__Task description__
Give back only the lines in the records below from the one with "What Blender Python" to the one with "from mathutils import Vector, Matrix, noise as", both inclusive, word for word.
-------- Provided material
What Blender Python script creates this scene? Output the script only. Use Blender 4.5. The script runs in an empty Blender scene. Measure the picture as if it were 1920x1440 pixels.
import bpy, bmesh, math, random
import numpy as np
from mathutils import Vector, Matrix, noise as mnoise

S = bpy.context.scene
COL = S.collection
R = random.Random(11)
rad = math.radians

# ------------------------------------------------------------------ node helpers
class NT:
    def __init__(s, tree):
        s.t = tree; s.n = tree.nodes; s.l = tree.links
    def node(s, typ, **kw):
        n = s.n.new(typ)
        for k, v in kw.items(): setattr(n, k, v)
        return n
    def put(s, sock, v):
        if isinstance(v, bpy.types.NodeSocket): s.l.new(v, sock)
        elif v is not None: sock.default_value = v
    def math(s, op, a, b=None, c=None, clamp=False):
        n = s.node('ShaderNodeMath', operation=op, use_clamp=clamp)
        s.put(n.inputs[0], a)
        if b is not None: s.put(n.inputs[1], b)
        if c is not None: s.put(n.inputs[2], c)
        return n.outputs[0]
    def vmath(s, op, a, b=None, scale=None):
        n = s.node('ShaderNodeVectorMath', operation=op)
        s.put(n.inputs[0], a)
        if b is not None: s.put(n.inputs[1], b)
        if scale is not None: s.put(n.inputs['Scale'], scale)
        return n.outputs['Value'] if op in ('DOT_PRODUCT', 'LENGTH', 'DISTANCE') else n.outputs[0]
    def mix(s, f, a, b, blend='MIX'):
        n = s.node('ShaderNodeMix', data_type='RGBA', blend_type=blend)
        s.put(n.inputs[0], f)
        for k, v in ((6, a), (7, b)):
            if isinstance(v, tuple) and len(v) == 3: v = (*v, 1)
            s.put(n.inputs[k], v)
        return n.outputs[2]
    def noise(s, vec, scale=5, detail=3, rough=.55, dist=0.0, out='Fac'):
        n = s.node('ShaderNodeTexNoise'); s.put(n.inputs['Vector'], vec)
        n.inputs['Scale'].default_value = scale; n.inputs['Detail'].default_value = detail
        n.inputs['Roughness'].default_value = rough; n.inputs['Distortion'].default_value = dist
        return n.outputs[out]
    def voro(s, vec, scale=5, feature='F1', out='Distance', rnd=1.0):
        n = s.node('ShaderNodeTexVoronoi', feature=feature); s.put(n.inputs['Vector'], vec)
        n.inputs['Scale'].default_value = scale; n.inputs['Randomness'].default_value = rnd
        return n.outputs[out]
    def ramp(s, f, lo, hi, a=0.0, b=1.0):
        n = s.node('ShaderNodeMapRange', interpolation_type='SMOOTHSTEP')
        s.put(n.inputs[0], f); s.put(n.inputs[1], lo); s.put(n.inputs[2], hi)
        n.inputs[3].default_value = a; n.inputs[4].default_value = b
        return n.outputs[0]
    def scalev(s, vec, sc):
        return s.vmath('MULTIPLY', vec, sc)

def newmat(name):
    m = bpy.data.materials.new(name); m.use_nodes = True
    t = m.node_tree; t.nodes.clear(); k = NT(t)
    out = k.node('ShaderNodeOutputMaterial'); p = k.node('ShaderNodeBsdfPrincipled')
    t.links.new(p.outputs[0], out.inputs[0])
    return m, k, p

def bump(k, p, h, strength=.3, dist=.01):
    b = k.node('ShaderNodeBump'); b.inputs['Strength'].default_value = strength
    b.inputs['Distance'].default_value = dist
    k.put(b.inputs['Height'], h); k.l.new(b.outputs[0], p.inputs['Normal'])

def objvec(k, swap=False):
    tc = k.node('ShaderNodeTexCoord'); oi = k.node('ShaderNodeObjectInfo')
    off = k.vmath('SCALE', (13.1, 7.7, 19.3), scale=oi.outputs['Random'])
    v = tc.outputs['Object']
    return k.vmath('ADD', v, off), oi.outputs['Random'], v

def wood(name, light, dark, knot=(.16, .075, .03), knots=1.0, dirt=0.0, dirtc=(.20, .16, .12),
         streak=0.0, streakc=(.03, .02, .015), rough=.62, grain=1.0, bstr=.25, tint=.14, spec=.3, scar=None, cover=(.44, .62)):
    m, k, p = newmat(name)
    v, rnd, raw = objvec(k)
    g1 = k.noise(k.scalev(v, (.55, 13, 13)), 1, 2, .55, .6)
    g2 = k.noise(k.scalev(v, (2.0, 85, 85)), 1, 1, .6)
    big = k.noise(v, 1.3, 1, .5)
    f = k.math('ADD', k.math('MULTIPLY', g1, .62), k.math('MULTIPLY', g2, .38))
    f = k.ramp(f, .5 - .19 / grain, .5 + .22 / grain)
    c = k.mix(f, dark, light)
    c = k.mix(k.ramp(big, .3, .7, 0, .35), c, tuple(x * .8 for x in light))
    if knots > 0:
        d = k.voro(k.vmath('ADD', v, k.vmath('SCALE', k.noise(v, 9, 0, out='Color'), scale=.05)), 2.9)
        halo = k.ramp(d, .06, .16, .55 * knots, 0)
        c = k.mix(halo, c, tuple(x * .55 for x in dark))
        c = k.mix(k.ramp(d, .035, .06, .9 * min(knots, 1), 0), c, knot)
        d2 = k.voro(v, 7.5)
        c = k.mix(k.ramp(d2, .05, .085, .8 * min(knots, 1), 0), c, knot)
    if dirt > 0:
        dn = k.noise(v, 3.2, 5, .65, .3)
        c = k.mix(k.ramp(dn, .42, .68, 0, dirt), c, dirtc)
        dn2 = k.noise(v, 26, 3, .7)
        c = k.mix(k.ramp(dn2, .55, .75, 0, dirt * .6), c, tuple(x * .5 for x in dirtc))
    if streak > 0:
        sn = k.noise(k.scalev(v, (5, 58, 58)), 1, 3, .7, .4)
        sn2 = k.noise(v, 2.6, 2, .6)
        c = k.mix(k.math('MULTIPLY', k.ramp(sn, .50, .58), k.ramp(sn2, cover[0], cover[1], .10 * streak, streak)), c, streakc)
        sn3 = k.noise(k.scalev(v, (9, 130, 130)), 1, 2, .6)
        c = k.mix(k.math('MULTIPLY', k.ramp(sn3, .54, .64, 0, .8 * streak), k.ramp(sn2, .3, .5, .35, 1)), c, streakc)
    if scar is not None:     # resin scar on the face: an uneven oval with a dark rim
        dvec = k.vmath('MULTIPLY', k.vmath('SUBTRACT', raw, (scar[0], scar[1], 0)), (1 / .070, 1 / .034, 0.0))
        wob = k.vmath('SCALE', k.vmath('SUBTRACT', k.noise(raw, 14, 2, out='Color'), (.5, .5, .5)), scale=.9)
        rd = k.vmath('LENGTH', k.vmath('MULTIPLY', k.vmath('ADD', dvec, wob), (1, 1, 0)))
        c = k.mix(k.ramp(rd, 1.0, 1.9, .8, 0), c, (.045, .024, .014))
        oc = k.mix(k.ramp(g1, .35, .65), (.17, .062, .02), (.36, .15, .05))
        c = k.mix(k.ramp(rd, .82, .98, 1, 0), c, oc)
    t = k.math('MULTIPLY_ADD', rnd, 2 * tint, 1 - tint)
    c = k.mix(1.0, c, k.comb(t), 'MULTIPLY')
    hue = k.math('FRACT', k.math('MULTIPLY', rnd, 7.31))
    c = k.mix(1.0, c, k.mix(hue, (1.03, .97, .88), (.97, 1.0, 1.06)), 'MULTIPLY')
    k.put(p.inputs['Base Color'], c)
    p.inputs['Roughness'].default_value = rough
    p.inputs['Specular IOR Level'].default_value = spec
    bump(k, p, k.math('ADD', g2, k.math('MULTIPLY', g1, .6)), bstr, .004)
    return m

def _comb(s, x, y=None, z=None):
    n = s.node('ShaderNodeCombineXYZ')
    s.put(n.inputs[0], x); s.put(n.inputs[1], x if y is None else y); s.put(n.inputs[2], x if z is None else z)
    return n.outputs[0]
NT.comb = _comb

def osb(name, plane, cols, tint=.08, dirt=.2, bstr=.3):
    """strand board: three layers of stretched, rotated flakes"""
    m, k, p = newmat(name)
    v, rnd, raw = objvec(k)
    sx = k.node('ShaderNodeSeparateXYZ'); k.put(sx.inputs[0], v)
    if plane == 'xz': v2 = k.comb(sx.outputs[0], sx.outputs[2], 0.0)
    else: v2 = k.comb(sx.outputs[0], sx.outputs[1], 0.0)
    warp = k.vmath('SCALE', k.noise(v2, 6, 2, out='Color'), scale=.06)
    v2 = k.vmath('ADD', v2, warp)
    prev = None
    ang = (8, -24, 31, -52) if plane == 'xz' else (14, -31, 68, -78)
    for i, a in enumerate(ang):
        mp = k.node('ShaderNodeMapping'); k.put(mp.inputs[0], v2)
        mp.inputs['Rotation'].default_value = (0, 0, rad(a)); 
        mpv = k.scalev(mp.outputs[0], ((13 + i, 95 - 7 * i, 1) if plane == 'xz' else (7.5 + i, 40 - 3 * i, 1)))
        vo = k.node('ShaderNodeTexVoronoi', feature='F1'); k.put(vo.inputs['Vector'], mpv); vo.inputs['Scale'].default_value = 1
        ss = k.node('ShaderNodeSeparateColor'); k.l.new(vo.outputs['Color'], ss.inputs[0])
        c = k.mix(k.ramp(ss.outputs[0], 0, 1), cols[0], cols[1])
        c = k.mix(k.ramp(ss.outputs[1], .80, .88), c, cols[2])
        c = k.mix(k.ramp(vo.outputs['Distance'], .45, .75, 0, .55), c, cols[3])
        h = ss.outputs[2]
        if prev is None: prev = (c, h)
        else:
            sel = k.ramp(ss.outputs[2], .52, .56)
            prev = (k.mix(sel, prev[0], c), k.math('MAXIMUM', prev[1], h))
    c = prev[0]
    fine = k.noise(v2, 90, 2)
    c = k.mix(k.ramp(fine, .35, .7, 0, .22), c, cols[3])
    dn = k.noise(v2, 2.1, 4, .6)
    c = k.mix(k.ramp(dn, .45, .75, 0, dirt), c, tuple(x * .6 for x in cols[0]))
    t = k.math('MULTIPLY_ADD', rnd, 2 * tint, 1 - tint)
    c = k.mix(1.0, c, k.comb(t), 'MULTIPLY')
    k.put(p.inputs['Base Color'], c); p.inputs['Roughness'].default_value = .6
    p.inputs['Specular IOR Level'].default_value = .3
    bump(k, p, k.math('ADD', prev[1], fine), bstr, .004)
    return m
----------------
-------- Provided material
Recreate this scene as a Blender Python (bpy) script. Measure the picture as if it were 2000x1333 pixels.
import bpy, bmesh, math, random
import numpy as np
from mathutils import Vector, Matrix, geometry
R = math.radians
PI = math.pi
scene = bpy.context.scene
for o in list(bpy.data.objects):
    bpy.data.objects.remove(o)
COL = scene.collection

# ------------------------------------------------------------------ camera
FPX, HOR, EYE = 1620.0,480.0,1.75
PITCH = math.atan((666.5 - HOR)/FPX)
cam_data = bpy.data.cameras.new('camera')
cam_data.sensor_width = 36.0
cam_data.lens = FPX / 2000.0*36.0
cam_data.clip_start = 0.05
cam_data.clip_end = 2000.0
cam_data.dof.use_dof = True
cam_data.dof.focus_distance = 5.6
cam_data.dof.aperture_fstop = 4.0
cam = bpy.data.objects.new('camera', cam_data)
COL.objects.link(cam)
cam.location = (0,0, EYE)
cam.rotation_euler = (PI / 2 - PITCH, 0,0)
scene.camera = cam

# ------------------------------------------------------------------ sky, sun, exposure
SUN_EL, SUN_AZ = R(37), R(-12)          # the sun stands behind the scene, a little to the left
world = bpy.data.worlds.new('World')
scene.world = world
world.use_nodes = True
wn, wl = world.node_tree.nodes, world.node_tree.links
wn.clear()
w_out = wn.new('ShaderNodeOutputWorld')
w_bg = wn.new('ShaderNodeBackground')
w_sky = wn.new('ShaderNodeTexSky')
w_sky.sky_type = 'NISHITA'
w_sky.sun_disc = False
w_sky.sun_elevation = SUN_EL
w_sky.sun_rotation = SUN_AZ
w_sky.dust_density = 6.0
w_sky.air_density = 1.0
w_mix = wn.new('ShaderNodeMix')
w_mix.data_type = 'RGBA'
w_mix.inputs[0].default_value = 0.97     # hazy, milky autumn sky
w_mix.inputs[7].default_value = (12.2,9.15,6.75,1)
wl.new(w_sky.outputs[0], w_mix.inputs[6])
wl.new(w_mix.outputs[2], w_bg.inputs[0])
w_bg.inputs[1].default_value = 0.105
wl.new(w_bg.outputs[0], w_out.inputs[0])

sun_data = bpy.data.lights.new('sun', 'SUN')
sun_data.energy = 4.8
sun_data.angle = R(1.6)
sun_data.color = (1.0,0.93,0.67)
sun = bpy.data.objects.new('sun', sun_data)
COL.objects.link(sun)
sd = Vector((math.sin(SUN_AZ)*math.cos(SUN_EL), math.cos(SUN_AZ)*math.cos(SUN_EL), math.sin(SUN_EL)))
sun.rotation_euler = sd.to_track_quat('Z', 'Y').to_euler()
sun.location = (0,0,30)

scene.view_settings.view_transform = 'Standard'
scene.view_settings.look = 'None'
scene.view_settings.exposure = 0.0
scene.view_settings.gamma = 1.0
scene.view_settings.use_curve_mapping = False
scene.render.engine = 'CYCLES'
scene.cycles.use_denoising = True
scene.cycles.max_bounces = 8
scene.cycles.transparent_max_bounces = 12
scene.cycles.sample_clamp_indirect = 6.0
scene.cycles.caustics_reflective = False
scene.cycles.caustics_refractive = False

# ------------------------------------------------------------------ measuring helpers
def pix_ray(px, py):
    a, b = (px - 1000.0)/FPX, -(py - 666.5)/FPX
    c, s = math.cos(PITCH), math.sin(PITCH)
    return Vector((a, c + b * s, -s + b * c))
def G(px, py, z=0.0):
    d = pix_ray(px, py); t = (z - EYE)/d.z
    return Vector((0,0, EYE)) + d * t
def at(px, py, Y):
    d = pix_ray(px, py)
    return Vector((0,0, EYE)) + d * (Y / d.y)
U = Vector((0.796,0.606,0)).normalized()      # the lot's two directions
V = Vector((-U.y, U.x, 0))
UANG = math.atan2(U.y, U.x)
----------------
-------- Provided material
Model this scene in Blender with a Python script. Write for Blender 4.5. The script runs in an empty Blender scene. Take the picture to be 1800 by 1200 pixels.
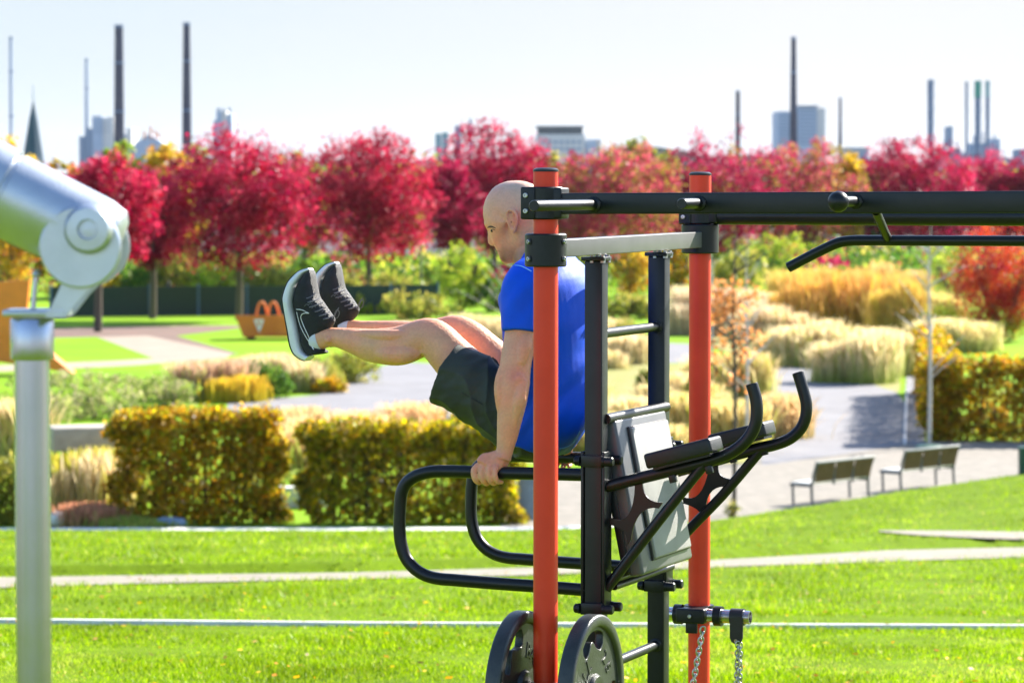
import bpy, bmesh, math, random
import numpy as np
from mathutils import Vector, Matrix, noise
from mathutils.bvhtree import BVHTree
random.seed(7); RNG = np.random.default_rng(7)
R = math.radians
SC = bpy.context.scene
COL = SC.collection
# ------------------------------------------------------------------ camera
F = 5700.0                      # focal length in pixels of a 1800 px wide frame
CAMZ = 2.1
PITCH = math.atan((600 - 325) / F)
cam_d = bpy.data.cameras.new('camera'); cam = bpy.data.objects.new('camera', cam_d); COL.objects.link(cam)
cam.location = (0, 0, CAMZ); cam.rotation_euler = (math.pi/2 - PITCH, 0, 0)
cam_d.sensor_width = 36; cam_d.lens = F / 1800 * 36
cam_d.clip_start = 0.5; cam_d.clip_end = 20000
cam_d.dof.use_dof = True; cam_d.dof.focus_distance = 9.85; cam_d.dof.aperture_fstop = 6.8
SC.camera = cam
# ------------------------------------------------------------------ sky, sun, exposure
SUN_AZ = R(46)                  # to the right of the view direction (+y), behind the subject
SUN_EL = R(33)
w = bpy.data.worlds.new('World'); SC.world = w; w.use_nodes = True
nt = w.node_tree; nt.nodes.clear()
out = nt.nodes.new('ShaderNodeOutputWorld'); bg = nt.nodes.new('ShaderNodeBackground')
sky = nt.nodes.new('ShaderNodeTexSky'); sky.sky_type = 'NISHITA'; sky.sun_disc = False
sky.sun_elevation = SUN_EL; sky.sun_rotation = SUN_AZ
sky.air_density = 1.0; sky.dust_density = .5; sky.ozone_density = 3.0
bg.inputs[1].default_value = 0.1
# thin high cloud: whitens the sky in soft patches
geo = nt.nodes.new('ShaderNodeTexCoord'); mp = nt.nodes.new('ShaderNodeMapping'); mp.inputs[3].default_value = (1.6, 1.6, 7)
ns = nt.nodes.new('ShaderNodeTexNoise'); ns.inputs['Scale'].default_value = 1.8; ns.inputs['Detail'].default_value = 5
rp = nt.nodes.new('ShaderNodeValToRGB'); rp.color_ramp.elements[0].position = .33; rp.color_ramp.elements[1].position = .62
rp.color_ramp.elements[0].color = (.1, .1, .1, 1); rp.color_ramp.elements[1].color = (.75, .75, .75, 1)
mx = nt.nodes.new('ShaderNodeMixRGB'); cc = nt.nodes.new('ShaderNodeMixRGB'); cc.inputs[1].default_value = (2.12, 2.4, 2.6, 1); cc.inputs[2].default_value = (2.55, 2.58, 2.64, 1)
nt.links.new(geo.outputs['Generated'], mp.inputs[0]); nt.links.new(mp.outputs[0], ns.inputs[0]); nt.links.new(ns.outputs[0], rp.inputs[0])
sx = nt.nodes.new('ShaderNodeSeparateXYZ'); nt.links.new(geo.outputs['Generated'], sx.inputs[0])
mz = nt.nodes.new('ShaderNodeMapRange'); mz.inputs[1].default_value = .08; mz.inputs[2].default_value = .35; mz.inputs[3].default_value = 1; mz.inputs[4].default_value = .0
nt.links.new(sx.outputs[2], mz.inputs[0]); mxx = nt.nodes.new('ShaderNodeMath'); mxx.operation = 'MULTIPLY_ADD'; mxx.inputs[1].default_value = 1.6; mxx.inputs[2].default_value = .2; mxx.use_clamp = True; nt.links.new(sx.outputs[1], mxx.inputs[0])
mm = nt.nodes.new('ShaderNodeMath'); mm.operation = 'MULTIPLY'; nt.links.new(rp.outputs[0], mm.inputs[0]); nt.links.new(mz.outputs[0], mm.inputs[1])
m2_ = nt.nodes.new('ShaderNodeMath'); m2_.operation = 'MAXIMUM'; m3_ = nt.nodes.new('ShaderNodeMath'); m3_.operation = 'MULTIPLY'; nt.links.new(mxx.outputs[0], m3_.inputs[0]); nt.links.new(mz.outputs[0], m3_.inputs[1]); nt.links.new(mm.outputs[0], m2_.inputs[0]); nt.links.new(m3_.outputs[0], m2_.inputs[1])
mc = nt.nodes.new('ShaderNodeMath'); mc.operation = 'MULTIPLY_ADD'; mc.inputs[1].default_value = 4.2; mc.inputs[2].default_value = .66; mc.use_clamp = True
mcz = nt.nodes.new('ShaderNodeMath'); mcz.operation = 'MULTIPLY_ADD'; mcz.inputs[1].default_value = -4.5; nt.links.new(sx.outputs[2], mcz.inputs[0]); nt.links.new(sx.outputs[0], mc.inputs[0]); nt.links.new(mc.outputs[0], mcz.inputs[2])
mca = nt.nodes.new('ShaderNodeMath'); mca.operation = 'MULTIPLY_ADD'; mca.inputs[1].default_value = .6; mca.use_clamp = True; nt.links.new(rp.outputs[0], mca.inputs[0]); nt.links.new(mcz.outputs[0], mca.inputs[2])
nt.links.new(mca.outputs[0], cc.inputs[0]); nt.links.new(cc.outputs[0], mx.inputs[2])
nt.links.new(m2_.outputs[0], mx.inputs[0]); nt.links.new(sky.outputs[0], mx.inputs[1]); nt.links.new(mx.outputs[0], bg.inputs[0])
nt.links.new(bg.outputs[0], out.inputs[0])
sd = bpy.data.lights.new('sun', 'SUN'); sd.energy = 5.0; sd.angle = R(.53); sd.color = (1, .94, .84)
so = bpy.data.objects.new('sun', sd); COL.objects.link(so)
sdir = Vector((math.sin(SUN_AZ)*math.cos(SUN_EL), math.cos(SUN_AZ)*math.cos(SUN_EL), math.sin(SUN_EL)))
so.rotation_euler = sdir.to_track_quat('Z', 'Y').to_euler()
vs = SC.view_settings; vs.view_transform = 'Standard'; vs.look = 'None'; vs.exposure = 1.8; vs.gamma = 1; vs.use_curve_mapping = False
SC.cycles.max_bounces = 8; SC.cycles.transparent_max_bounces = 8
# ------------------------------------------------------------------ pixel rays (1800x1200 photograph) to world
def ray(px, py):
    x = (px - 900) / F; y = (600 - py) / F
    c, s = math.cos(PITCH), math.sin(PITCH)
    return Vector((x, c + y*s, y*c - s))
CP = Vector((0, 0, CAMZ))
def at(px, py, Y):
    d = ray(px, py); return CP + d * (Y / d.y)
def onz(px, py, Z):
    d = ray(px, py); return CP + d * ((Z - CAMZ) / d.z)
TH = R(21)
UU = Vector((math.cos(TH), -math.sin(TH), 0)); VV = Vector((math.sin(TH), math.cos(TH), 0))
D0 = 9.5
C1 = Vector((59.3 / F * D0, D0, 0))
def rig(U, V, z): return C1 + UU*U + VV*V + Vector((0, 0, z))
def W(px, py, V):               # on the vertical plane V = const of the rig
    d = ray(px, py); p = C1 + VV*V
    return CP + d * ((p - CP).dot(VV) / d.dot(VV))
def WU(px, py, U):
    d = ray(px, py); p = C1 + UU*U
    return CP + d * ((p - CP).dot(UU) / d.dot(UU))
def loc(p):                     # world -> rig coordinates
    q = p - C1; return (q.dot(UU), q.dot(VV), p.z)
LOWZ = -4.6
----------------
__The completed task__
What Blender Python script creates this scene? Output the script only. Use Blender 4.5. The script runs in an empty Blender scene. Measure the picture as if it were 1920x1440 pixels.
import bpy, bmesh, math, random
import numpy as np
from mathutils import Vector, Matrix, noise as mnoise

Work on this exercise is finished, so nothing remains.